Presidir la celebración: Tres modelos a evitar

Comenzamos diseñando uno de los personajes más repetidos. Es el celebrante encorsetado. Se trata del sacerdote que preside la celebración sin salirse del libro; sin tener en cuenta que los textos que tiene en el misal no deben tener todos el mismo tratamiento; de hecho, hay cantos, lecturas, oraciones, saludos, etc. A él le da igual. Los textos son lanzados ante la asamblea como pedruscos. Sin que nadie sepa ni de donde vienen ni a donde van. Son textos amorfos, sin sentido y sin alma, como piedras. Pero el sacerdote en cuestión sabe que cumple, y eso le basta. Este tipo de celebrante es de los que jamás incorpora a la celebración un saludo espontáneo a la asamblea, jamás improvisa una exhortación o una advertencia, jamás adopta una actitud de cercanía y de calor humano. Este tipo de celebrante se siente instalado en un pedestal ficticio de hieratismo y de misterio.

Se da también el celebrante polivalente. Es el que aún no se ha enterado de que una celebración no es cosa de uno sólo, sino de un conjunto de actores: lectores, monitores, acólitos, cantores, etc. A él le da igual. Él pasa. Como se suele decir, él se lo guisa y él se lo come. Sale al presbiterio y prescinde de la asamblea que tiene delante. Él hace de lector, de monitor, de salmista, de acólito y, por supuesto, de responsable de la celebración. En realidad él suple y sustituye a la asamblea. Para éstos, lo mismo que para los anteriores, el Concilio aún no ha hecho acto de presencia en su comportamiento litúrgico.

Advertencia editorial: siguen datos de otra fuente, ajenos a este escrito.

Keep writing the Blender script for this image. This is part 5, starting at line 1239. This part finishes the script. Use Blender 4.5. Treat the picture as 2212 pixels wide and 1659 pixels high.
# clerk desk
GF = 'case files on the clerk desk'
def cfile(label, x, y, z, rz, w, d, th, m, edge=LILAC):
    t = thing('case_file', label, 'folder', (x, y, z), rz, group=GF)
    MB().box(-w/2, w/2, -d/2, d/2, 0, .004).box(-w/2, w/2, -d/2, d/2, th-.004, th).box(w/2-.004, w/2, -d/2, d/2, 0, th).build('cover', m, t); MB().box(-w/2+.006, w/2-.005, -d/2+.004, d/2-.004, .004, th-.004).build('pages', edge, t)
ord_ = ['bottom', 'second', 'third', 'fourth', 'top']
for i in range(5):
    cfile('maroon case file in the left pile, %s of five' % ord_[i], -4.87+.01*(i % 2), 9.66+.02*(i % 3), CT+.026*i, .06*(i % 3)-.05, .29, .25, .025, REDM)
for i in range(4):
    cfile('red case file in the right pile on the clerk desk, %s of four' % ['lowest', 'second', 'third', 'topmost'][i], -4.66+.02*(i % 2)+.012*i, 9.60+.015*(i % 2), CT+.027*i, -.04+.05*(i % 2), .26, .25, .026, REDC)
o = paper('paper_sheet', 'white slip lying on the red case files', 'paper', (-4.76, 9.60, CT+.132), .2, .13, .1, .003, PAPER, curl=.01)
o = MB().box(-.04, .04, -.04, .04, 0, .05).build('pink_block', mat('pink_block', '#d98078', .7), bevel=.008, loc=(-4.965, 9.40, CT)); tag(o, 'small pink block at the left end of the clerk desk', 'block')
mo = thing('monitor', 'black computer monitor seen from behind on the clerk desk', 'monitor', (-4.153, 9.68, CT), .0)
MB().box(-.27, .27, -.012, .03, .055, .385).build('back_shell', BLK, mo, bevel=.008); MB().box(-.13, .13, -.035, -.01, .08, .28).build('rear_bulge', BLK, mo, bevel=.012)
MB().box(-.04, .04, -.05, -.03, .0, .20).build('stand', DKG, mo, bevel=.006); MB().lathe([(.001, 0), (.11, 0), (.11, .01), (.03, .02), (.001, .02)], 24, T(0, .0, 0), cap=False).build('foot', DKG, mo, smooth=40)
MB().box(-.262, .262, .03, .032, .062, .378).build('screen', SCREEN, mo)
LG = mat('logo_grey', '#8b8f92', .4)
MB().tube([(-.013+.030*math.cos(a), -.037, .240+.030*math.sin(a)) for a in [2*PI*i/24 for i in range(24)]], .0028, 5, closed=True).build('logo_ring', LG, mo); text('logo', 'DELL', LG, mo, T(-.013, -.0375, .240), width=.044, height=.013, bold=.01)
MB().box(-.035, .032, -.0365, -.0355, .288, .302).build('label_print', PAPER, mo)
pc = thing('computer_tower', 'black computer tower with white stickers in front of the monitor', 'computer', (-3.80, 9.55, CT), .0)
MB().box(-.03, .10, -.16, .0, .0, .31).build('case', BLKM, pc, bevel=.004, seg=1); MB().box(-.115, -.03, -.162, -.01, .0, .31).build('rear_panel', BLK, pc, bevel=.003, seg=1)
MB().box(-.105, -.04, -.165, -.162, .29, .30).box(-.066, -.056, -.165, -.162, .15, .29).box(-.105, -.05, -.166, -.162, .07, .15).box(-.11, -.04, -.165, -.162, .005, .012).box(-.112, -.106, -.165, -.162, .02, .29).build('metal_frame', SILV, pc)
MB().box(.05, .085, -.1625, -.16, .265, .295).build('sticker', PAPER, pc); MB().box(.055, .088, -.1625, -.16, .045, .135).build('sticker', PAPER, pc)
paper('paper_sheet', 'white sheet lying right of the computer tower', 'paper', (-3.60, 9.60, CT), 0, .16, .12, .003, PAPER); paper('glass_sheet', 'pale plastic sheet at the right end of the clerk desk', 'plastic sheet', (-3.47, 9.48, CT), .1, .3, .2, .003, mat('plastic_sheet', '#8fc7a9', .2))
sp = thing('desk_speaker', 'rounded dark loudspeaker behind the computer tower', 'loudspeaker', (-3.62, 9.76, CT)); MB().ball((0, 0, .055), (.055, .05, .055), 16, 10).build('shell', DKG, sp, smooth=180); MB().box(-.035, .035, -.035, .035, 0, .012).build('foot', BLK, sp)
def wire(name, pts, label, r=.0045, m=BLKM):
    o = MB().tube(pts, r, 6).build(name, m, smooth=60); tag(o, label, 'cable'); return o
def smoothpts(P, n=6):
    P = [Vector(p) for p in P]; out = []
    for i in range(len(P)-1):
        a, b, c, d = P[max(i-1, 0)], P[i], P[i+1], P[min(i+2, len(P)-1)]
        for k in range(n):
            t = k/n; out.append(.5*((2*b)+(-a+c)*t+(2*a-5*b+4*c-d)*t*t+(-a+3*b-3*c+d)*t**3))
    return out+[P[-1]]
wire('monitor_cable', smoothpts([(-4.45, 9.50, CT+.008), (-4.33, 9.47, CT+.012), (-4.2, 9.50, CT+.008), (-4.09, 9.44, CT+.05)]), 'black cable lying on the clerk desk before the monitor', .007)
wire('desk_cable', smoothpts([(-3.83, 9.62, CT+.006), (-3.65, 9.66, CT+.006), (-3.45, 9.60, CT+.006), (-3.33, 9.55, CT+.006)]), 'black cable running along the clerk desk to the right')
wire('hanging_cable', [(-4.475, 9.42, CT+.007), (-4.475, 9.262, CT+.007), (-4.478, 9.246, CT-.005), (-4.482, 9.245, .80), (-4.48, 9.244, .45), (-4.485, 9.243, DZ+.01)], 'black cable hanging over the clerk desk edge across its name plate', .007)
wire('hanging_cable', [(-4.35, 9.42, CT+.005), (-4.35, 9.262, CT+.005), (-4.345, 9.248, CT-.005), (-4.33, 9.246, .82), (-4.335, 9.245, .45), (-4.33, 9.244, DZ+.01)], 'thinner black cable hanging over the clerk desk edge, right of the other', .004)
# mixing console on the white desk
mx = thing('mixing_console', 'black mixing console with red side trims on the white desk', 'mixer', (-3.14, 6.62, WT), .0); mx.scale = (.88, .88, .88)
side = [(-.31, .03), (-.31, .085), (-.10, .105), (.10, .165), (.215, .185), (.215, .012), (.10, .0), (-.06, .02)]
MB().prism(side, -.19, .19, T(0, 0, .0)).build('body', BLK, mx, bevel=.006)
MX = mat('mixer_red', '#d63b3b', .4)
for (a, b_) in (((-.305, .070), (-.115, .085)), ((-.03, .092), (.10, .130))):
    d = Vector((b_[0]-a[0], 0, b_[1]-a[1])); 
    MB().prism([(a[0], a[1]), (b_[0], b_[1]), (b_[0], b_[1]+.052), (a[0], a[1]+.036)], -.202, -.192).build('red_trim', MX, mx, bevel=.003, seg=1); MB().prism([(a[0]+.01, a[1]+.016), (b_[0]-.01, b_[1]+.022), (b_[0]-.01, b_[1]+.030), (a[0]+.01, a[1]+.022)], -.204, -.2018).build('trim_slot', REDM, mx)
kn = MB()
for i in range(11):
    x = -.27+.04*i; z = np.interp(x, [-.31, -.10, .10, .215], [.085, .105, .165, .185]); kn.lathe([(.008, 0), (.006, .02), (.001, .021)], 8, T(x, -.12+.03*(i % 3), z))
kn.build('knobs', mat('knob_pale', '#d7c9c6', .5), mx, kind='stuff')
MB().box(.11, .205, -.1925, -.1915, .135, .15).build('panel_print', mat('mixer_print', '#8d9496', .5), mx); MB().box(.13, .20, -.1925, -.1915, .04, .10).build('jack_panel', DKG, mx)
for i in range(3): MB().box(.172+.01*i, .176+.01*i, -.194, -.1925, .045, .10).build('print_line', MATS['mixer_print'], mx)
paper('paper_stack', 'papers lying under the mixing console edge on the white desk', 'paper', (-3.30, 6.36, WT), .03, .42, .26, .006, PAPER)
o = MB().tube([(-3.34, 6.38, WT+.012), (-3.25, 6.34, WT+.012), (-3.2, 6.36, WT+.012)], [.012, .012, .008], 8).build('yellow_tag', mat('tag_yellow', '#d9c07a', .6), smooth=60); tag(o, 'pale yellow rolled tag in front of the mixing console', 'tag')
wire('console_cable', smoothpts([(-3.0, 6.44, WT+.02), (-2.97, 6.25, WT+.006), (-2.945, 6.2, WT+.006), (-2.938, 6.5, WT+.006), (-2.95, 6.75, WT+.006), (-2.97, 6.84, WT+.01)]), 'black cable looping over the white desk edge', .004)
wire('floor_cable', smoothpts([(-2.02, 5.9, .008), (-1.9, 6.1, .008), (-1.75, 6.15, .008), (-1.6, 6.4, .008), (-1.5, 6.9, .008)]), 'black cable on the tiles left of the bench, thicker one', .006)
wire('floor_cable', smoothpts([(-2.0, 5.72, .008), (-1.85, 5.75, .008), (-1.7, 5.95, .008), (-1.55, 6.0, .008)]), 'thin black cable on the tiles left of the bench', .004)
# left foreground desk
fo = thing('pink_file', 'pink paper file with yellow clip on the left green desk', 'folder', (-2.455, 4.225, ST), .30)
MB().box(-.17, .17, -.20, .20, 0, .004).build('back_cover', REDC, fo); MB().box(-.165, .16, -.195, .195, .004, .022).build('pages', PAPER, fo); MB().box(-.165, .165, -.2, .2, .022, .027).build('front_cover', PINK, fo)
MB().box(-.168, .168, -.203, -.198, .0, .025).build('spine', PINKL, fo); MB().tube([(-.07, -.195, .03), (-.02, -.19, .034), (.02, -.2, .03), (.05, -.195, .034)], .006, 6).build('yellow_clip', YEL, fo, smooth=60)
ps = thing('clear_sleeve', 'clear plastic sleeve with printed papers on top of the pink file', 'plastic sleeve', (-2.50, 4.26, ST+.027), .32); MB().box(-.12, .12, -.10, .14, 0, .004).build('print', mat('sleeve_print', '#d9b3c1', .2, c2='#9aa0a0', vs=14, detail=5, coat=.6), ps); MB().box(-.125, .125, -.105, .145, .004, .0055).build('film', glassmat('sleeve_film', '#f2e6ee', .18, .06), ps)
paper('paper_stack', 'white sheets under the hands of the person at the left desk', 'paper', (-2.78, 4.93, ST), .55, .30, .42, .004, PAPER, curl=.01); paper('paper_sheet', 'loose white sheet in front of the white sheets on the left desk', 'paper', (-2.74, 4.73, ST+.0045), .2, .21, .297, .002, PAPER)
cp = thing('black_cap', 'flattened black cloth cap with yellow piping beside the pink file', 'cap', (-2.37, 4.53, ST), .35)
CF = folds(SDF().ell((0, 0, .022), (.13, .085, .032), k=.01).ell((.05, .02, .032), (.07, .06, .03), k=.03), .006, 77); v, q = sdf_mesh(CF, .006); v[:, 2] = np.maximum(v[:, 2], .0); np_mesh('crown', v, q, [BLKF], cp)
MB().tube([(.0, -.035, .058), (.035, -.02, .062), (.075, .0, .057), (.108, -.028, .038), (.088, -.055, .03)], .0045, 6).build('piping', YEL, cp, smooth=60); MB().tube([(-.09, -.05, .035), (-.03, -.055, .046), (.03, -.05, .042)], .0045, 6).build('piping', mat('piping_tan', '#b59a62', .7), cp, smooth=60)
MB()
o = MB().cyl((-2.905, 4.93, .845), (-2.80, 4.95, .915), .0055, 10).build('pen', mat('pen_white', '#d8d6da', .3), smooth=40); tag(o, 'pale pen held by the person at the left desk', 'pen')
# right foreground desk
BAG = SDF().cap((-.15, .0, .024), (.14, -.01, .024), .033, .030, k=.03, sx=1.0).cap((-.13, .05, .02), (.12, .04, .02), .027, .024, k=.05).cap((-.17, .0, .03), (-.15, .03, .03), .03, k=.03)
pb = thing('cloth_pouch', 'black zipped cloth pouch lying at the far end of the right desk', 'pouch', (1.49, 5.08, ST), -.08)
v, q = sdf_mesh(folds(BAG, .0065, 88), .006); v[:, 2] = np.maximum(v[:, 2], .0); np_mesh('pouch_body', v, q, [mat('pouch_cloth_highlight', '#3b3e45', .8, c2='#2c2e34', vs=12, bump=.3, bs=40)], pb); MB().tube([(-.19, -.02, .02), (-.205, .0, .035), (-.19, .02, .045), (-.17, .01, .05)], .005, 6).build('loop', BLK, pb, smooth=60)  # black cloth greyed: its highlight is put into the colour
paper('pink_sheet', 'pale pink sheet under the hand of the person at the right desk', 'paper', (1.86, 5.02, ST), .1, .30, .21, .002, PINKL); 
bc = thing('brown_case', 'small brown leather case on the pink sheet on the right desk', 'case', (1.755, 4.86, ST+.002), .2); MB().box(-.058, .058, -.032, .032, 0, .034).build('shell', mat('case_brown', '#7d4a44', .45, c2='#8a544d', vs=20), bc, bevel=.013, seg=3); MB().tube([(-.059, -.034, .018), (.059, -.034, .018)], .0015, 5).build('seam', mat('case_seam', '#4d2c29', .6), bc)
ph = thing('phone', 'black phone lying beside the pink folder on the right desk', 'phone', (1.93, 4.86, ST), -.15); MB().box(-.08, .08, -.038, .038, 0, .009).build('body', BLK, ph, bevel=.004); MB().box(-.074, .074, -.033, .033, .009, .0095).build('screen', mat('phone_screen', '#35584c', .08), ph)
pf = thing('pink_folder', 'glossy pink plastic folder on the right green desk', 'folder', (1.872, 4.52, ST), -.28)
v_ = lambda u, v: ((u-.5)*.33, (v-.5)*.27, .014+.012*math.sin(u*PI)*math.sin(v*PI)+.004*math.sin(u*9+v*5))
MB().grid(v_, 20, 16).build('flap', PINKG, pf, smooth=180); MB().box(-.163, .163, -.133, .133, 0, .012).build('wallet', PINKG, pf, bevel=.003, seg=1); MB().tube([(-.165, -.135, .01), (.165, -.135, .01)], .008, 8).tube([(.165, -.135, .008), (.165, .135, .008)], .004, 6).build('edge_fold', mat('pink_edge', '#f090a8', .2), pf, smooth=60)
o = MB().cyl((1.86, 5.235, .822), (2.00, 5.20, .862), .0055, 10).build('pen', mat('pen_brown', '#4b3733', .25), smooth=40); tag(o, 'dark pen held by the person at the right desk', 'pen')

Otro, aún más pintoresco, es el cura orquesta. Es un sacerdote habilidoso, tremendamente capaz y sumamente activo. Éste no se resigna a que alguien le dispute el puesto. No se arredra ante nada. Ahí lo tenemos, delante de la asamblea, solo, instalado estratégicamente detrás del altar, dominándolo todo y controlándolo todo desde esa especie de atalaya. Desde ahí él enciende las velas del altar, acciona el interruptor de la luz e ilumina la iglesia y el presbiterio, desde ahí pone en marcha la megafonía, la música ambiental de la iglesia y hasta las campanas de la torre. Para eso se ha hecho instalar debajo de la mesa un conjunto de artefactos que le permiten toda clase de maniobras. Él mismo se acerca los vasos sagrados al altar y desde esa especie de puesto de mando controla y dirige la compleja faena de la colecta. Para distribuir la comunión y poder hacerlo sólo, sin la colaboración de nadie, la industria litúrgica del «arte sacro» ha puesto a su disposición un sofisticado artilugio (dicho con todos mis respetos) que le permite tener en una sola mano el cáliz y una especie de patena con un horrible agujero en el centro por donde él puede introducir la mano para mojar las hostias.